Tampak sejumlah seniman, budayawan dan beberapa mantan birokrat ikut menyaksikan pertunjukan ini, antara lain; Romo FX Mudji Sutrisno, Muhamad Sobari, Deddy Mizwar, Tarzan, Nungki Kusumastuti, Ir. H. Erman Soeparno, MBA MSi (politikus, mantan Menteri Tenaga Kerja dan Transmigrasi RI), Eny Sulistyowati (Triardhika Production), serta beberapa pejabat dari Kementerian Pendidikan dan Kebudayaan RI.
Satu Kesatuan Tradisi dan Non-Tradisi
Dari berbagai elemen estetika panggung, “Sang Penjaga Hati” berhasil mengolah bentuk dan ruang artistik pertunjukan, melalui lakon wayang sebagai basis penciptaan karya.
Tim kesenian ini berhasil membuat lintasan tradisi dan non tradisi menjadi satu kesatuan yang utuh dalam dialektika kreatif.
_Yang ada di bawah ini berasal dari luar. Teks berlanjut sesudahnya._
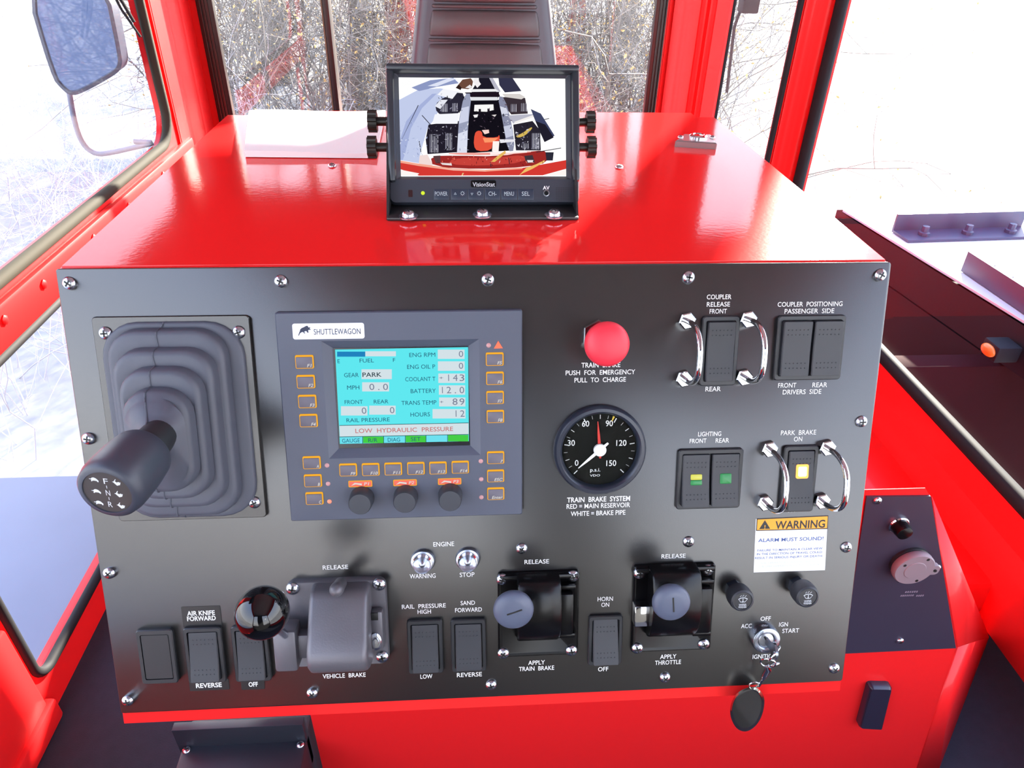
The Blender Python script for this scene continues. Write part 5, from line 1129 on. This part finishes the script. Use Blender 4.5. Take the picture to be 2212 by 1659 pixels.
def seg_mesh(name, SG, LV, rg, mats, parent=None, M=None, lsize=.017):
    n = len(SG); A_ = SG[:, 0:3]; B2 = SG[:, 3:6]; D = B2 - A_; D /= np.linalg.norm(D, axis=1, keepdims=True) + 1e-9
    U = np.cross(D, np.where(np.abs(D[:, 2:3]) > .8, np.array([[1., 0, 0]]), np.array([[0, 0, 1.]]))); U /= np.linalg.norm(U, axis=1, keepdims=True) + 1e-9; V_ = np.cross(D, U)
    vs = []
    for k in range(3):
        a_ = 2 * PI * k / 3; o_ = U * math.cos(a_) + V_ * math.sin(a_); vs += [A_ + o_ * SG[:, 6:7], B2 + o_ * SG[:, 7:8]]
    Vt = np.stack(vs, 1).reshape(-1, 3); base = np.arange(n) * 6; F = []
    for k in range(3):
        j = (k + 1) % 3; F.append(np.stack([base + 2 * k, base + 2 * j, base + 2 * j + 1, base + 2 * k + 1], 1))
    F = np.concatenate(F); mi = np.zeros(len(F), int)
    if len(LV):
        m = len(LV); rs = np.random.RandomState(3); a_ = rs.normal(size=(m, 3)); a_ /= np.linalg.norm(a_, axis=1, keepdims=True); c_ = np.cross(a_, rs.normal(size=(m, 3))); c_ /= np.linalg.norm(c_, axis=1, keepdims=True) + 1e-9
        s_ = lsize * rs.uniform(.5, 1.2, (m, 1)); Q = np.stack([LV - a_ * s_, LV + c_ * s_ * .5, LV + a_ * s_, LV - c_ * s_ * .5], 1).reshape(-1, 3)
        F = np.concatenate([F, len(Vt) + np.arange(m * 4).reshape(m, 4)]); Vt = np.concatenate([Vt, Q]); mi = np.concatenate([mi, np.ones(m, int)])
    me = bpy.data.meshes.new(name); me.vertices.add(len(Vt)); me.vertices.foreach_set('co', Vt.ravel()); me.loops.add(F.size); me.loops.foreach_set('vertex_index', F.ravel().astype(np.int32))
    me.polygons.add(len(F)); me.polygons.foreach_set('loop_start', np.arange(0, F.size, 4, dtype=np.int32)); me.polygons.foreach_set('material_index', mi.astype(np.int32)); me.update(); me.validate()
    for m_ in mats: me.materials.append(m_)
    o = bpy.data.objects.new(name, me); COL.objects.link(o)
    if parent: o.parent = parent
    if M is not None: o.matrix_local = M
    return o
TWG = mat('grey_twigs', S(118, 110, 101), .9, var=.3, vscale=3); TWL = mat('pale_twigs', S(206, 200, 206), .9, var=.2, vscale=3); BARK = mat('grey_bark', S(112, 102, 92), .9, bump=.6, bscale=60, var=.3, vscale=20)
GOLD = mat('dry_gold_leaf', S(206, 170, 100), .8)
rg0 = random.Random(11)
def in_view(a0, a1, r0, r1, n):
    out = []
    for _ in range(n):
        a_ = math.radians(rg0.uniform(a0, a1)); r_ = rg0.uniform(r0, r1); out.append((CP.x + r_ * math.cos(a_), CP.y + r_ * math.sin(a_)))
    return out
SG, LV, rg_ = twigs(3, in_view(73, 108, 6.0, 13, 165), 1.5, 4, 3, .010, .9, leaf=.34, up=1.1)
print('brush', len(SG))
tag(seg_mesh('bare_brush', SG, LV, rg_, [TWG, GOLD]), 'tangle of bare grey brush with dry gold leaves behind the wide far window', 'brush', kind='stuff')
SG, LV, rg_ = twigs(4, in_view(111, 140, 4.2, 11, 110), 1.1, 4, 3, .0045, 1.0)
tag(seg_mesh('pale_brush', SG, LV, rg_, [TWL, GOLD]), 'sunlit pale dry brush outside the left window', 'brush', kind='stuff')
SG, LV, rg_ = twigs(5, in_view(66.5, 72, 7.5, 13, 16), 1.4, 3, 3, .006, 1.0, leaf=.05)
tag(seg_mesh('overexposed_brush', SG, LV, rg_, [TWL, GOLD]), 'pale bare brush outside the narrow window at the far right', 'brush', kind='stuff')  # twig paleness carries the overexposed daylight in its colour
def tree(px, Y, r, lean, seed, label, bark=None, hgt=5.5):
    p = hit(px, 120, 1, Y); x = p.x; z = gz(x, Y)
    t = thing('bare_tree', label, 'tree', Matrix.Translation((x, Y, z - .1)), 'bare trees beyond the far window')
    rg = random.Random(seed); pts = []; q = Vector((0, 0, 0)); d = Vector((lean, 0, 1)).normalized()
    for i in range(9): pts.append(q.copy()); d = (d + Vector((rg.gauss(0, .05), rg.gauss(0, .05), .05))).normalized(); q = q + d * hgt / 8
    b = MB(); b.tube(pts, [r * (1 - .07 * i) for i in range(9)], 12); b.build('trunk', bark or BARK, t, smooth=80)
    SGs = []
    def grow(p, d, l, rr_, k):
        q = p
        for i in range(3):
            d = (d + Vector((rg.gauss(0, .2), rg.gauss(0, .2), rg.gauss(.04, .15)))).normalized(); q2 = q + d * l / 3; SGs.append((*q, *q2, rr_ * (1 - .2 * i / 3), rr_ * (1 - .2 * (i + 1) / 3))); q = q2
            if k: grow(q, (d * .6 + Vector((rg.gauss(0, .8), rg.gauss(0, .8), rg.gauss(.2, .5)))).normalized(), l * .65, rr_ * .6, k - 1)
    for i in range(2, 9):
        for _ in range(2): grow(pts[i], Vector((rg.gauss(0, 1), rg.gauss(0, .7), rg.uniform(-.1, .8))).normalized(), rg.uniform(.8, 1.6), r * .28, 2)
    seg_mesh('branches', np.array(SGs), np.zeros((0, 3)), rg, [BARK], t)
RREFL = mat('red_post_reflection', S(140, 84, 74), .9, bump=.5, bscale=60, var=.3, vscale=20)  # red trunk colour stands for cab posts reflected in the glass
tree(600, 9.5, .13, .02, 21, 'grey bare tree in the left pane of the far window')
tree(765, 8.6, .12, -.03, 22, 'grey bare tree just right of the window mullion')
tree(845, 9.2, .13, .05, 23, 'tree shape tinted as a red post reflection left of the operator seat', RREFL)
tree(1228, 8.2, .045, .0, 24, 'slim tree shape tinted as a red reflection just right of the operator seat', RREFL)
tree(1262, 8.8, .05, .03, 25, 'second slim tree shape tinted as a red reflection right of the operator seat', RREFL)
tree(1345, 10.5, .14, -.02, 26, 'grey bare tree by the right frame of the far window')
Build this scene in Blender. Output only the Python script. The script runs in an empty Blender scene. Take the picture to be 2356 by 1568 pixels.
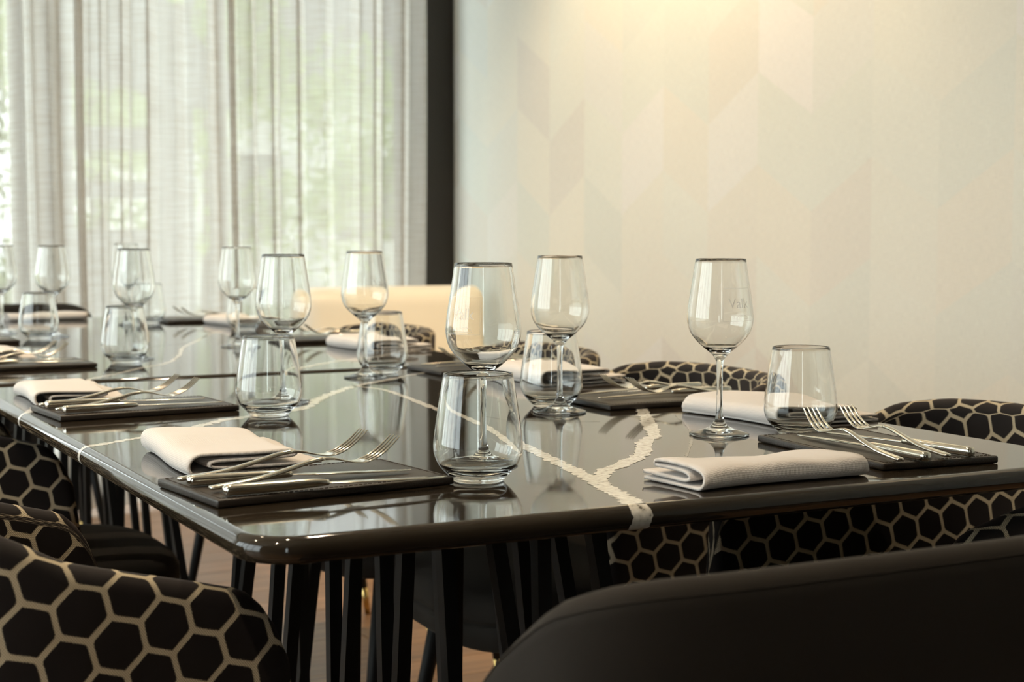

Dari segi Directing (penyutradaraan), keaktoran, rancangan tari (koreografi), tata panggung; pencahayaan, dan properti, serta penciptaan karakter melalui tata kostum yang terukur, berhasil mengantarkan pertunjukan ini mencapai kualitas karya monumental (26 tahun Sanggar Swargaloka berkarya).
“Sang Penjaga Hati” diproduksi Sanggar Swargaloka Jakarta. Disutradarai Bathara Saverigadi Dewandoro, yang juga bertindak sebagai coreografer, serta menjadi rule of story /tokoh utama lakon, berperan sebagai Narasoma.
Karya ini diperkuat para aktor-aktris panggung didekatif, yang cukup lama berperan dalam khasanah seni Wayang Orang, antara lain; Agus Prasetyo (Salya), Ali Marsudi (Puntadewa), Achmad Dipoyono (Bagaspati), dan Dewi Sulastri (Setyawati).
Didukung ratusan seniman muda berbasis seni tradisi yang tergabung di Sanggar Swargaloka Jakarta.
Karya ini juga didukung kepiawaian komposer muda Gregoriyanto Kris Mahendra, sebagai Penata Musik.
Keunikan instrumen musik yang digunakan (tradisi dan modern) berhasil mendinamisir dan membangun imaji penonton untuk larut ke dalam pesan yang ingin disampaikan.